Quelle: BArch, DC 9 / 1034 (pdf)Anschreiben des MfM zur Berufung der Mitglieder der Regierungskommission Mediengesetzgebung vom 30. Mai 1990.
Quelle: BArch, DC 9 / 1073 (pdf)Text des ersten Entwurfs des Rundfunküberleitungsgesetzes vom 11. Juli 1990.
Quelle: Volkskammer der DDR, Drucksache 134 (pdf)Text des Mediengesetzentwurfs der SPD-Fraktion in der Volkskammer vom 4. Juli 1990.
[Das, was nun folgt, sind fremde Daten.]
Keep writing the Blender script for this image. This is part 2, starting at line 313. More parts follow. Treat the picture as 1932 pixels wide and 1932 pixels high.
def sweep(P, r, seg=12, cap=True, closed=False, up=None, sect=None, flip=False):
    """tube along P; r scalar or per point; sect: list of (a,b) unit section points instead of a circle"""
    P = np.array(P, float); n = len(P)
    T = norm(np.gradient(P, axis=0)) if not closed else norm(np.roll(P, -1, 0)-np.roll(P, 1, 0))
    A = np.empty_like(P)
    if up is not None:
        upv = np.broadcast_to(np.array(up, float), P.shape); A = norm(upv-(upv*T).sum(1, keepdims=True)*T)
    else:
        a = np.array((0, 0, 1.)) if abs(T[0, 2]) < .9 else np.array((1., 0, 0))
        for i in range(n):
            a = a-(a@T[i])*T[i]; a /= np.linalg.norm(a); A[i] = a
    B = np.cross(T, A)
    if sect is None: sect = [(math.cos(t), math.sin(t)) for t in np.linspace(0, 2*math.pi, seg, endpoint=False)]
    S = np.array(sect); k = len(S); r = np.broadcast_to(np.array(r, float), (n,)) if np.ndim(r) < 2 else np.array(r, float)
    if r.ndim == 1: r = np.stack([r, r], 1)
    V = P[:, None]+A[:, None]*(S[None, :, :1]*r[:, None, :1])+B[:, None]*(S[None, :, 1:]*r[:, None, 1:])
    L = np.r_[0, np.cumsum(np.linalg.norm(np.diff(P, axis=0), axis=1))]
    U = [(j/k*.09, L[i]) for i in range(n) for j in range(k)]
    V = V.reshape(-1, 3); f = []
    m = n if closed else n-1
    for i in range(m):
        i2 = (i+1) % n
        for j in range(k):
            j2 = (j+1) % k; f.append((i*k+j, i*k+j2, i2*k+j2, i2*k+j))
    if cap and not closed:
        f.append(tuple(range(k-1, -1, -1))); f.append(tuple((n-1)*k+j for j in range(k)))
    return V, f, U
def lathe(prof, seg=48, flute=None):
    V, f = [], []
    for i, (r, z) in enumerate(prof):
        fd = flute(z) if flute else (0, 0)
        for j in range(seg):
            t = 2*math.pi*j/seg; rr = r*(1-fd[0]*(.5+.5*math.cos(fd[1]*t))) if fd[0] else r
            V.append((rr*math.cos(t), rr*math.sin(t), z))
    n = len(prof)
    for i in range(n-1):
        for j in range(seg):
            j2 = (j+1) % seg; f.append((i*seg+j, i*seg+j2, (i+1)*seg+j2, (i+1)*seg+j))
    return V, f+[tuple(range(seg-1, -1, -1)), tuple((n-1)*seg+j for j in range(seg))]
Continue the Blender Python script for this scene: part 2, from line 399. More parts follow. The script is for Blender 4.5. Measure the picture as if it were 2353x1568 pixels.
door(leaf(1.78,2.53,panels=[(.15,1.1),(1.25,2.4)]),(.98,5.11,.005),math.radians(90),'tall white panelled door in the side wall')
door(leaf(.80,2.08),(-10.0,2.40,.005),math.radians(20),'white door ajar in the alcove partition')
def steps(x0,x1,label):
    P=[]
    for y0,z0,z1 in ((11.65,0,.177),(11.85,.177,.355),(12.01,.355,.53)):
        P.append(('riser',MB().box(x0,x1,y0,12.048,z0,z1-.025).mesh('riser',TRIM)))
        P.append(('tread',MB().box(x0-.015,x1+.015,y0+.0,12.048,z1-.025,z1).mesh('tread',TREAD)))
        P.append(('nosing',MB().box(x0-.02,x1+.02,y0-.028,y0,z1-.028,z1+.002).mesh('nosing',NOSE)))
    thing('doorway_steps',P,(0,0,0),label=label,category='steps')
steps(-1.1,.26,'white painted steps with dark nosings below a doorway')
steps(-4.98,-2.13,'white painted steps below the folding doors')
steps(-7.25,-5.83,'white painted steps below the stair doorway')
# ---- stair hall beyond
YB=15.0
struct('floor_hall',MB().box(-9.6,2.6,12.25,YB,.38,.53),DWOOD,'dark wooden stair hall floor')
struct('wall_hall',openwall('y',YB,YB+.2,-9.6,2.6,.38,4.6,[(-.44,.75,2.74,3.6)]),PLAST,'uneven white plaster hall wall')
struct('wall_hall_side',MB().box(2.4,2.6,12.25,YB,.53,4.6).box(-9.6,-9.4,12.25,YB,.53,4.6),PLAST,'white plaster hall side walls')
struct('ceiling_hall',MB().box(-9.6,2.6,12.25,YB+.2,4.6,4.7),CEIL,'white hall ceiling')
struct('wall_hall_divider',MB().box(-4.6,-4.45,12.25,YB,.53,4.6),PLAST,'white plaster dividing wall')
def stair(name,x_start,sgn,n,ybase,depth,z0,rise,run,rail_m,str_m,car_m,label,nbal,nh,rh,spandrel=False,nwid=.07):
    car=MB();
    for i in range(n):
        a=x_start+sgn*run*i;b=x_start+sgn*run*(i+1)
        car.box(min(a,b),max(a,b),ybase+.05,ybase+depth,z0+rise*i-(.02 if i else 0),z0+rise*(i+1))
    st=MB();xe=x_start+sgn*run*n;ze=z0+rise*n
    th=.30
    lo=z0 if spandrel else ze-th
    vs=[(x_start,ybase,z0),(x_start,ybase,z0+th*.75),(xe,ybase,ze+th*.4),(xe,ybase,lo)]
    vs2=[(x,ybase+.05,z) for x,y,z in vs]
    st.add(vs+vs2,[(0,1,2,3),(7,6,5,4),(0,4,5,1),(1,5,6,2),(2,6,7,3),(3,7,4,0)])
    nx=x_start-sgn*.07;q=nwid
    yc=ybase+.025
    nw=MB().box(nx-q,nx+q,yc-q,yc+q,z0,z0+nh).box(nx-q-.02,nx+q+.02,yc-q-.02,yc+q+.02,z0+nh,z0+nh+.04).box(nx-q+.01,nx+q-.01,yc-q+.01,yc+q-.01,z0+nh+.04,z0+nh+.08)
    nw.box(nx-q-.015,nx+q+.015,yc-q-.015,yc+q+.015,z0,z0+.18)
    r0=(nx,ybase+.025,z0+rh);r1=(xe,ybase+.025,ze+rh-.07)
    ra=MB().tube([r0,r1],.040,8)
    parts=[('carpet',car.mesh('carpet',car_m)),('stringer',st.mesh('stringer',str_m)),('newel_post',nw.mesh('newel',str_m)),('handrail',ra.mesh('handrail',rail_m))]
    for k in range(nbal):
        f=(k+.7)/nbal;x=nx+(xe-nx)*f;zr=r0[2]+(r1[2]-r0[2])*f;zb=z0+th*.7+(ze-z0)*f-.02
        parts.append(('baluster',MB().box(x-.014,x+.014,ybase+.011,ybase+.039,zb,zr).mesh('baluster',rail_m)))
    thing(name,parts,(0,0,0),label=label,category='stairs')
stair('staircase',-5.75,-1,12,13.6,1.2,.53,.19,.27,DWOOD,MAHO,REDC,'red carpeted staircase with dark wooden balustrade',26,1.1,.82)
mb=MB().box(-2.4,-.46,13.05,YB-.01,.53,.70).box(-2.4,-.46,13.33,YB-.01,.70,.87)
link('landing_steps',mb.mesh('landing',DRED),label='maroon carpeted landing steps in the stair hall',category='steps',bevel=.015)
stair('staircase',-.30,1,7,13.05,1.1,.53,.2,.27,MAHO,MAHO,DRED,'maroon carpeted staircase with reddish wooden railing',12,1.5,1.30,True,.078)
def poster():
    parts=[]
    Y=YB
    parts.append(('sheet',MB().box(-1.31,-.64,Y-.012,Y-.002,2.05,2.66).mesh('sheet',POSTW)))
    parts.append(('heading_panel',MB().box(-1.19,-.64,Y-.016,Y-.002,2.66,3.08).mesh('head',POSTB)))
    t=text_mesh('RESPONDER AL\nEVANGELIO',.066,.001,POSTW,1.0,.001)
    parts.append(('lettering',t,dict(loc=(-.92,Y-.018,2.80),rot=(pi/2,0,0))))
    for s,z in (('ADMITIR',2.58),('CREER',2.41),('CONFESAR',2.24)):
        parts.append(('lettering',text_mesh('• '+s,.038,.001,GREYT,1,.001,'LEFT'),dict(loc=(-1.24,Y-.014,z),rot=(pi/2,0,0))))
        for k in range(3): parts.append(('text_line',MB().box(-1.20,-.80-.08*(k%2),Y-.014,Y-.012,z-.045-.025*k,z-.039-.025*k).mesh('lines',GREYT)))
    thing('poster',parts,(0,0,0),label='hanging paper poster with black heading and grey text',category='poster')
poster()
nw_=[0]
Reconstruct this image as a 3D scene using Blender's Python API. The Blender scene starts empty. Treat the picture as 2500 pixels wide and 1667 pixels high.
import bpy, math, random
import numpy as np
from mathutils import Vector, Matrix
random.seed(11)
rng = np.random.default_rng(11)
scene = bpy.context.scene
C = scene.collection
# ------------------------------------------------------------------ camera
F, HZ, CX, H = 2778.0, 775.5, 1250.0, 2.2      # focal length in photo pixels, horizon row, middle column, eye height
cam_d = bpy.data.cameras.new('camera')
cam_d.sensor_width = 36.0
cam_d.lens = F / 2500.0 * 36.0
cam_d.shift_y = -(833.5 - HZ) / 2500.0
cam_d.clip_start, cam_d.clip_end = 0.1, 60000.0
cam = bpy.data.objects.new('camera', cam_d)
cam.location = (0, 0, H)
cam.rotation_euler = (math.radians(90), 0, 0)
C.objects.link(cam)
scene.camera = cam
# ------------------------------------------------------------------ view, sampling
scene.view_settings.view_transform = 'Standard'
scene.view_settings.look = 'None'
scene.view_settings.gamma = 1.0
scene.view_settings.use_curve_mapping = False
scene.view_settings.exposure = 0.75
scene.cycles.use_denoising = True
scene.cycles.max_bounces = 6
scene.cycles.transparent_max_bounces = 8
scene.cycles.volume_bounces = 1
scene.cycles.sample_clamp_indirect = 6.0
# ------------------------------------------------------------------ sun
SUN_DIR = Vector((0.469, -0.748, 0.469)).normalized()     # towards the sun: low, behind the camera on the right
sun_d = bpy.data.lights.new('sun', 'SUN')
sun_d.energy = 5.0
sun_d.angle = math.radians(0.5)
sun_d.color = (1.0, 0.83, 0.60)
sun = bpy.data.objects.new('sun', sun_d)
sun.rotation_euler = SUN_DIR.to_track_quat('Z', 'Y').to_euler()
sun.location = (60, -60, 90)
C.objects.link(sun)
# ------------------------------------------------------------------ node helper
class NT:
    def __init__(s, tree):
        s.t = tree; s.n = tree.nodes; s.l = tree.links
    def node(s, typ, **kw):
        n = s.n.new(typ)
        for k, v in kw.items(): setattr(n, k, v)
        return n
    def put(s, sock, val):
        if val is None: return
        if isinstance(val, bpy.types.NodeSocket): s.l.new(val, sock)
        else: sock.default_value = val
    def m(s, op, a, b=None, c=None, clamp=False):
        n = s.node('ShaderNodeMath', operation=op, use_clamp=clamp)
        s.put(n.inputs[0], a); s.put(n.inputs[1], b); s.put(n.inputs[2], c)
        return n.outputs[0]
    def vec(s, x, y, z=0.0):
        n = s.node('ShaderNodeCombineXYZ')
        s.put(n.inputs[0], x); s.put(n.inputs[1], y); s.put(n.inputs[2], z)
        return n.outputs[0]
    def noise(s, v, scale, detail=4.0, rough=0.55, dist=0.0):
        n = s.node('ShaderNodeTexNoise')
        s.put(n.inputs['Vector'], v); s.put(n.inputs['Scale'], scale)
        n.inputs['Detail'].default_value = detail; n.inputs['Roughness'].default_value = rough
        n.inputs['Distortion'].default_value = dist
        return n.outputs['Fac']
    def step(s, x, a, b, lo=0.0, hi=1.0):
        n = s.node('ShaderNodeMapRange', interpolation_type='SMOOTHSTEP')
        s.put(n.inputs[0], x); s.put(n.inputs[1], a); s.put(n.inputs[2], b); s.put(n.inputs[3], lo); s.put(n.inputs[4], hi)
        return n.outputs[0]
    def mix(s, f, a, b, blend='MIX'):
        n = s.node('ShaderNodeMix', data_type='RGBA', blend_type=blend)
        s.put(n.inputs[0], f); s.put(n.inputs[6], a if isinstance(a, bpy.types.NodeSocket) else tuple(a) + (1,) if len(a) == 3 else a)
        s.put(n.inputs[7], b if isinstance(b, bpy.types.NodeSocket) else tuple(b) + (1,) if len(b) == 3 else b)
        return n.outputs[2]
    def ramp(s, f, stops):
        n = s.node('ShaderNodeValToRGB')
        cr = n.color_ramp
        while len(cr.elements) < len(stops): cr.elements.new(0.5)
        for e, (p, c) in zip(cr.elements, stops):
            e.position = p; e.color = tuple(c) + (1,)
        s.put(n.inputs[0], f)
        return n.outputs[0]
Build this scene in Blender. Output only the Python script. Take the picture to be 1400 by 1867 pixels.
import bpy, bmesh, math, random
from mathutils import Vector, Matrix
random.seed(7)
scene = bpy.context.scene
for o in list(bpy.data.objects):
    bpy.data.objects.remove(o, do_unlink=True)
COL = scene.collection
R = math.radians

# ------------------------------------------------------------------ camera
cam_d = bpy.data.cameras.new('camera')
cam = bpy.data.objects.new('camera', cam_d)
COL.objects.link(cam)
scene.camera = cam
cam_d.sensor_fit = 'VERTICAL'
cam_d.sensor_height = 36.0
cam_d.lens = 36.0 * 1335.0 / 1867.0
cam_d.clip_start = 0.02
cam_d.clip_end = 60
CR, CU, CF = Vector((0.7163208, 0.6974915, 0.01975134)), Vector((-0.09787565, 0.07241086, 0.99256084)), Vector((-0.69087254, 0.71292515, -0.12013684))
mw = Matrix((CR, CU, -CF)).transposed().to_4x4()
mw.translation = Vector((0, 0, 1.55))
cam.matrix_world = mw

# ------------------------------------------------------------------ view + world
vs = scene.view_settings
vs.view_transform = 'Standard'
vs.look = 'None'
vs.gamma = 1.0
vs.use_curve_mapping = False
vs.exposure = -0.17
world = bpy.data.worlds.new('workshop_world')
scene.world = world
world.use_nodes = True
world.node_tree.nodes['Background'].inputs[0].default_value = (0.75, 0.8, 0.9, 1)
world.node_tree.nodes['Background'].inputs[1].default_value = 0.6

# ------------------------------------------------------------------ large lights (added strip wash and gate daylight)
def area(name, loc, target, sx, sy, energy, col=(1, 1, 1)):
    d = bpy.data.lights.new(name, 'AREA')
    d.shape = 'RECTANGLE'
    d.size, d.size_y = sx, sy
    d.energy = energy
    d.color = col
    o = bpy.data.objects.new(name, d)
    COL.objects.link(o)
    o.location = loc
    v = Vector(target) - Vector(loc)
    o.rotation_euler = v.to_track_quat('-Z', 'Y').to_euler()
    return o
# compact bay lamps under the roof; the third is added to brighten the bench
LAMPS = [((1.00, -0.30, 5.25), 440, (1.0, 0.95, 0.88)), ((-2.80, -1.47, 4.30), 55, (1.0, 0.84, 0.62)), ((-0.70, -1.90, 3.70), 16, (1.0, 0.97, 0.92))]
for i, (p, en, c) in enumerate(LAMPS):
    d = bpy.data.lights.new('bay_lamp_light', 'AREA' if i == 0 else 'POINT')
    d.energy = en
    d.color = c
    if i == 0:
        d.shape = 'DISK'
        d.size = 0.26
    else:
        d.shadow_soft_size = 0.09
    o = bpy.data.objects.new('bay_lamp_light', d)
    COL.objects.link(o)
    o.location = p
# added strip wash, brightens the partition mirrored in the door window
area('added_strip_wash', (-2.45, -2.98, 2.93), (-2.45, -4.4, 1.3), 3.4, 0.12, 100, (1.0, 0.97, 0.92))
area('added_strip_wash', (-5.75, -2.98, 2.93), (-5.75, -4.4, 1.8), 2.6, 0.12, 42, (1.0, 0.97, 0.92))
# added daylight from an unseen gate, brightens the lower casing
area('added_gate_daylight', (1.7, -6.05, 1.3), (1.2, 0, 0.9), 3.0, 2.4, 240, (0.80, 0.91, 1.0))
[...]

Quelle: BArch, DC 9 / 1034 (pdf)Da der erste Entwurf des Rundfunküberleitungsgesetzes bereits vor der Beratung in der Volkskammer öffentlich wird, kommt es schon im Vorhinein zu Diskussionen. Besonders die Oppositionsparteien, aber auch die SPD, kritisieren das Verfahren bei der Erarbeitung des Gesetzes, die Nichtberücksichtigung der Mediengesetzgebungskommission und das Berufungsrecht des Ministerpräsidenten. Aus diesem Grund entwickelt die SPD-Fraktion einen eigenen Gegenentwurf, der auf dem medienpolitischen Konzept der westdeutschen SPD basiert. Dieser sieht die Errichtung einer Rundfunkanstalt mit dem Namen „Ostdeutscher Hör- und Fernsehfunk (OHFF)“ vor, der die Rechtsnachfolge des DDR-Rundfunks antreten soll. Zudem wird darin eine unbedingte Staatsferne festgelegt und die Berufung der Intendanten durch einen neuzugründenden Rundfunkrat vorgeschlagen
Da weder der Entwurf der SPD, noch der des Medienministeriums konsensfähig sind, werden beide an den Volkskammerausschuss für Presse und Medien überwiesen, der einen neuen Entwurf erarbeiten soll. Nach etwa vierwöchigen Beratungen präsentiert der Ausschuss eine neue Version, über den auch in den Verhandlungen über den Einigungsvertrag Ende August 1990 debattiert wird. Die darin enthaltenen Vorschläge entsprechen weitestgehend dem SPD-Entwurf, der jedoch von der westdeutschen Delegation abgelehnt wird. Stattdessen plädiert die westdeutsche Seite für die Aufnahme eines Rundfunkartikels in den Einigungsvertrag. In den Gesprächen vom 21. bis 25. August 1990 einigt sich die DDR-Delegation, der Günther Krause, Manfred Becker und Konrad Weiß angehören, mit den westdeutschen Verhandlungspartnern auf die Einsetzung des Artikel 36 im Einigungsvertrag. Darin ist folgendes festgelegt:
Mit der Auslagerung der Kontroversen um das RÜG auf die Verhandlungen über den Einigungsvertrag werden sowohl dem Medienministerium, als auch der Volkskammer die Gesetzgebungskompetenzen weitgehend entzogen. Trotz der Unterzeichnung des Einigungsvertrages am 31. August 1990 überarbeitet der Volkskammerausschuss für Presse und Medien den Gesetzesentwurf erneut. Der am 7. September 1990 präsentierte Vorschlag enthält einige fast wortgenau übernommene Regelungen aus Artikel 36. Entscheidende Unterschiede finden sich vor allem bei der Zusammensetzung des Rundfunkbeirates. Ansonsten orientiert sich das Gesetz weitestgehend am westdeutschen Rundfunkvertrag. Auf der 35. Sitzung der Volkskammer am 13. September 1990 wird das Rundfunküberleitungsgesetz nach kurzer Diskussion mit nur vier Gegenstimmen beschlossen.
Bei den Nachverhandlungen zum Einigungsvertrag am 18. September äußert die bundesdeutsche Seite verfassungsrechtliche Bedenken gegen das Gesetz. Daraufhin einigen sich beide Verhandlungsdelegationen auf eine Annullierung des Gesetzes nach Inkrafttreten des Einigungsvertrages. Letztendlich hat das RÜG nach seiner offiziellen Inkraftsetzung am 26. September 1990 noch sieben Tage Bestand.